Exercise instructions:
Gather all lines in the data that hold the string "part".

Dataset excerpts:
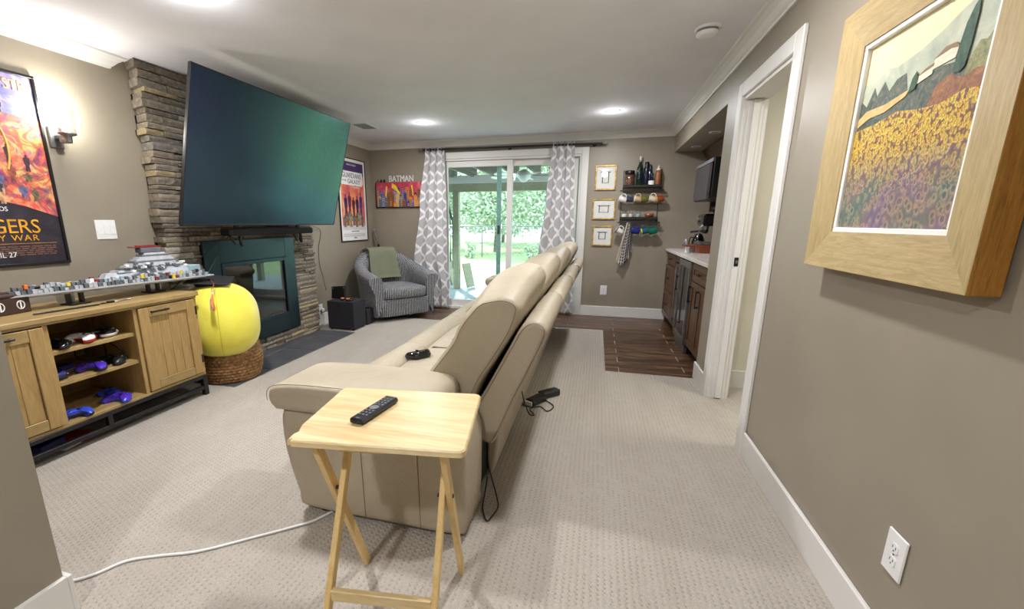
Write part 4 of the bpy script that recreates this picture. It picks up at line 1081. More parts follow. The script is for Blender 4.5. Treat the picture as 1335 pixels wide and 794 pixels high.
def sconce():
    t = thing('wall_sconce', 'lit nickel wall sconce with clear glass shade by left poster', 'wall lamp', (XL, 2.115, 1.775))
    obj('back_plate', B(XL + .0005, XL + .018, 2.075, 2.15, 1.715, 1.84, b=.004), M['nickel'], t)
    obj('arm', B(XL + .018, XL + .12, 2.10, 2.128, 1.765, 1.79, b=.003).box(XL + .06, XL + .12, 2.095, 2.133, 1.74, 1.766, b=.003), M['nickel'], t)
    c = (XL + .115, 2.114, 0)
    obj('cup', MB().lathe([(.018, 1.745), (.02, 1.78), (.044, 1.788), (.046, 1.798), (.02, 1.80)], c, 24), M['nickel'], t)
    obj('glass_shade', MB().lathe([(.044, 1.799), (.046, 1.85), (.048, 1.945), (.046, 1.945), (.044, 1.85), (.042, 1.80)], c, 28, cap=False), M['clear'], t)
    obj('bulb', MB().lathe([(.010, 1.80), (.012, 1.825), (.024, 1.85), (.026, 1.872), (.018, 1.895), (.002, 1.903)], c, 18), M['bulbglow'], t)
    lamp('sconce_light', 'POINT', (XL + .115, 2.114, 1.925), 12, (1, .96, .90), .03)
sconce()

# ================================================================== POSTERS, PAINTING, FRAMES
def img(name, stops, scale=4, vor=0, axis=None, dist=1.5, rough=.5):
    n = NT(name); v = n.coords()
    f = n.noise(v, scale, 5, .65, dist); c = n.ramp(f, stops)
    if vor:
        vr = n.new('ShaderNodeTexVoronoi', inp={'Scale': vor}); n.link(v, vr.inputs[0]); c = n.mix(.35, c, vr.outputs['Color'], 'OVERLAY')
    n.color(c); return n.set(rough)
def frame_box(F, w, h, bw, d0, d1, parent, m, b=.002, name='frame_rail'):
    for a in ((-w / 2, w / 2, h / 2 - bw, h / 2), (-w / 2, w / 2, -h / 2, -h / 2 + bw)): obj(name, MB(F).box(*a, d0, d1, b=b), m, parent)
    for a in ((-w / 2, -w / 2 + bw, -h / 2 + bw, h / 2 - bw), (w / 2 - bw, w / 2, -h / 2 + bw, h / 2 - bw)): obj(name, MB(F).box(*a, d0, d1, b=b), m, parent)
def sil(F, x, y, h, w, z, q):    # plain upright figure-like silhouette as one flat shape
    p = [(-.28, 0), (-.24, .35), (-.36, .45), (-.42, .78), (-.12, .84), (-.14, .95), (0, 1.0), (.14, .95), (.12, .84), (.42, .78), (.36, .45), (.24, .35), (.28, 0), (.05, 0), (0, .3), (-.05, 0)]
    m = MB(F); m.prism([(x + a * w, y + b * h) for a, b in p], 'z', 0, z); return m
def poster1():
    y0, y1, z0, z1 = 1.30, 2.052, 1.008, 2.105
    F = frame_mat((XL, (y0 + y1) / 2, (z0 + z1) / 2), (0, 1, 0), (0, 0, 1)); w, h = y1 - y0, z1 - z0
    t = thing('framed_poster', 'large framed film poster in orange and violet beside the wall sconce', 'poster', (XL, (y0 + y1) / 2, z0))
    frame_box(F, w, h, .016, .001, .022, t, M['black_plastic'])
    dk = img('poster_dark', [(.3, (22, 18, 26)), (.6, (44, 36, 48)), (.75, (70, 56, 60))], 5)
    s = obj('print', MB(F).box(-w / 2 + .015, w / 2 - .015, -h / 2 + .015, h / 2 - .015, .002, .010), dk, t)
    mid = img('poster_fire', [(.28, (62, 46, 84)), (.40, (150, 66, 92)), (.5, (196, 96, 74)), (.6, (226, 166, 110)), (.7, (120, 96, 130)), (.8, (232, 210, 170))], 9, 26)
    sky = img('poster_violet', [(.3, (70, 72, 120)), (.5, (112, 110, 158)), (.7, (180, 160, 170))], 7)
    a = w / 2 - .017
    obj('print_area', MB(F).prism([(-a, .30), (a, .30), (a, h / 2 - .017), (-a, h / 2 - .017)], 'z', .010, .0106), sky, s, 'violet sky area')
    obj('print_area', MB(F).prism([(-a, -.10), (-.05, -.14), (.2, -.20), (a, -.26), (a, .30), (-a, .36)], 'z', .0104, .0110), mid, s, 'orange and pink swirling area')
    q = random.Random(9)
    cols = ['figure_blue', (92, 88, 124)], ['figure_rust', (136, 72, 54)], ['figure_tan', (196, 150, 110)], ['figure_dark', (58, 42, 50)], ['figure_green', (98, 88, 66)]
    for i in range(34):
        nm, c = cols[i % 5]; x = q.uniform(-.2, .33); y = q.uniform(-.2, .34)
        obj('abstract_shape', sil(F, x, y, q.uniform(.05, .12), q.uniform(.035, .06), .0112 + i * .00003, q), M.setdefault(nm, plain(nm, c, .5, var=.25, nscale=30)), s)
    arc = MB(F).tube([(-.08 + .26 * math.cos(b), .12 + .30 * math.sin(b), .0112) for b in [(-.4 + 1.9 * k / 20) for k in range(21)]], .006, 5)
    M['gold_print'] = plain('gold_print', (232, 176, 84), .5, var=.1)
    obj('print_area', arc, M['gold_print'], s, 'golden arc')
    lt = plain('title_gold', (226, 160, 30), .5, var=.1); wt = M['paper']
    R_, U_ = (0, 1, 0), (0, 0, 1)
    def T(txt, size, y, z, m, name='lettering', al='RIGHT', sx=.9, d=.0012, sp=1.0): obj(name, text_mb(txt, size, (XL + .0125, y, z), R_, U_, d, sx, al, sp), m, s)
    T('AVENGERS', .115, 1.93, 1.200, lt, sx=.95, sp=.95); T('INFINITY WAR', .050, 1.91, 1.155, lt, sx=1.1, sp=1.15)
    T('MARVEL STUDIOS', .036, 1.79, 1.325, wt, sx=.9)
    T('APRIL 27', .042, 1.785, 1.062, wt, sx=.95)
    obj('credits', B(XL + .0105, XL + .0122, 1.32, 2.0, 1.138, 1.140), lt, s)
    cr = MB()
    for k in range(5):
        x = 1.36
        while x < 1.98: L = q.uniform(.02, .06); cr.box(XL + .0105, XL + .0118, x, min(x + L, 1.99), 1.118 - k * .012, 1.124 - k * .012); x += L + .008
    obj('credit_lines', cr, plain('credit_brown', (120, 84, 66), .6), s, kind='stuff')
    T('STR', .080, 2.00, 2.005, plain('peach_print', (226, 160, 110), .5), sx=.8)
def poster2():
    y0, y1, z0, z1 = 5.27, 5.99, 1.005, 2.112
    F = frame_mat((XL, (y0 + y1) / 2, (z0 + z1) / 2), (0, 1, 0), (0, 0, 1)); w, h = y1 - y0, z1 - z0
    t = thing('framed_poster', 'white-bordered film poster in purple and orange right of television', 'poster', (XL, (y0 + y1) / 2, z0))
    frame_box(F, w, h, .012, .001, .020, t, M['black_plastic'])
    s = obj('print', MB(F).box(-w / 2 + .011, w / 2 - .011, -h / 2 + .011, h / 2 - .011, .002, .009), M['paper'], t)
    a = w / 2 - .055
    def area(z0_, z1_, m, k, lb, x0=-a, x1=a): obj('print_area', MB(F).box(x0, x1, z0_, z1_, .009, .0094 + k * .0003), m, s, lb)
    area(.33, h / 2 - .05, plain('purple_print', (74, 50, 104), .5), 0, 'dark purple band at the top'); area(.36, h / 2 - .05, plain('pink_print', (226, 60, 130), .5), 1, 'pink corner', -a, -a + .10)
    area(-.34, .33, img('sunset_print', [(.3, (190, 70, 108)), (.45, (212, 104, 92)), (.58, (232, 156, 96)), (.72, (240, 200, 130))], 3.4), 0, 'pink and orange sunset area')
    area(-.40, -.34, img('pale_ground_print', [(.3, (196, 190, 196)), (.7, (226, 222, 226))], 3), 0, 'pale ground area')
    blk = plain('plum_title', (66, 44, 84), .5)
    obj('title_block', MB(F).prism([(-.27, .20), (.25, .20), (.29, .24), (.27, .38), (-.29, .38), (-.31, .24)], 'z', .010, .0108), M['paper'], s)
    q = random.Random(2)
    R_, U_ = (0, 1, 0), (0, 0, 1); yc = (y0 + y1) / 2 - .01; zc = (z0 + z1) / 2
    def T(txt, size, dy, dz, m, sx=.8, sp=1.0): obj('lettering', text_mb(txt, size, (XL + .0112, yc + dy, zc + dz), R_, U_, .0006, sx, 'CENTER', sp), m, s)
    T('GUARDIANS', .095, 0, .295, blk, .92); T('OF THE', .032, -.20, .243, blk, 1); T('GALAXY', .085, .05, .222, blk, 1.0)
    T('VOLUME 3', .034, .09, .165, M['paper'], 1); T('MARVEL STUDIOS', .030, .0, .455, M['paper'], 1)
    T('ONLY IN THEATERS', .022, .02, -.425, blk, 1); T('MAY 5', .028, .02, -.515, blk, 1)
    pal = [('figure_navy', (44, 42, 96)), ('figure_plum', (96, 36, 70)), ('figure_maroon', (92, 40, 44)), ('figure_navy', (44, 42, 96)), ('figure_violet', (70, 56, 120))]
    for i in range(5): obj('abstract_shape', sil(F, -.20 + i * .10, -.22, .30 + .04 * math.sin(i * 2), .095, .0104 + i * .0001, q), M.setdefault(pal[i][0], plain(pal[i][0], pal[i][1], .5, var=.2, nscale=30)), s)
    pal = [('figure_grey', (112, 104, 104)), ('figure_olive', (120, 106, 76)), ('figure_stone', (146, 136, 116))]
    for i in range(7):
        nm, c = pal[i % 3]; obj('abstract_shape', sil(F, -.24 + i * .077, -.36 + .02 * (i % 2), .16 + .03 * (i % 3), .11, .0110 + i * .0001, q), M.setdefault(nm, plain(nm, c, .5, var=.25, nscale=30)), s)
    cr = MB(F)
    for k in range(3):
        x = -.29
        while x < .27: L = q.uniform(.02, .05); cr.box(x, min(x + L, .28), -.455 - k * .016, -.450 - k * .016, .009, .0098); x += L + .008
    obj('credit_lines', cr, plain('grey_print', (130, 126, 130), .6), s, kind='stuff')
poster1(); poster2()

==

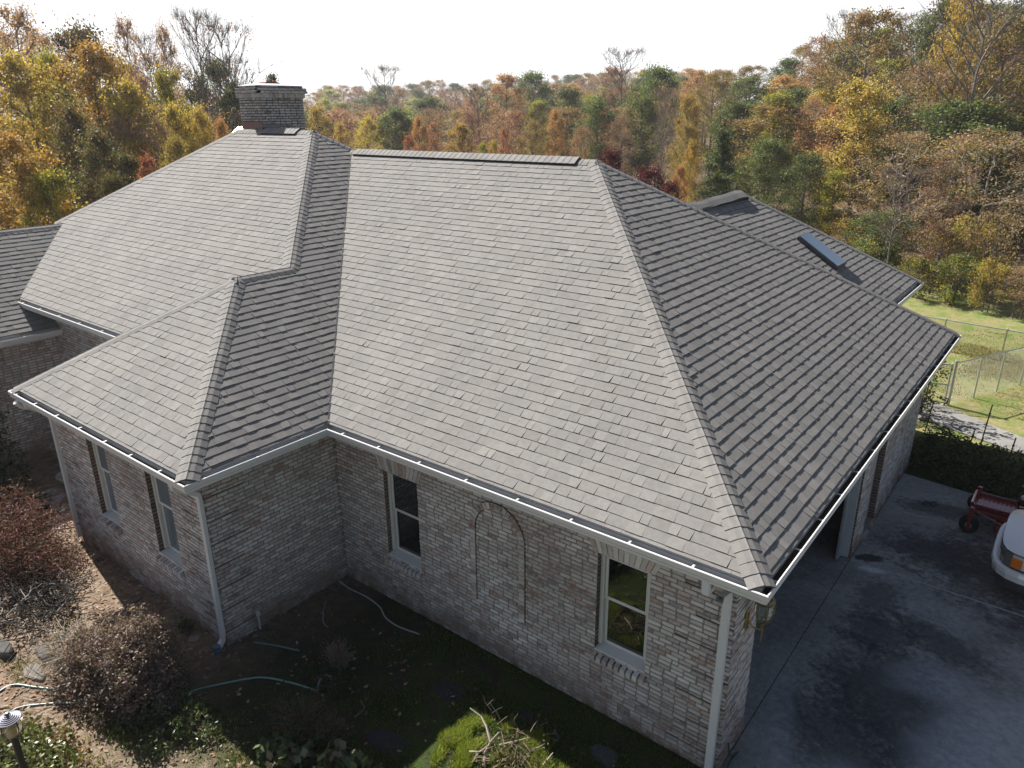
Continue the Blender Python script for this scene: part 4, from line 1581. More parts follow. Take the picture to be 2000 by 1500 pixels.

Exercise answer:
Write part 4 of the bpy script that recreates this picture. It picks up at line 1081. More parts follow. The script is for Blender 4.5. Treat the picture as 1335 pixels wide and 794 pixels high.
Continue the Blender Python script for this scene: part 4, from line 1581. More parts follow. Take the picture to be 2000 by 1500 pixels.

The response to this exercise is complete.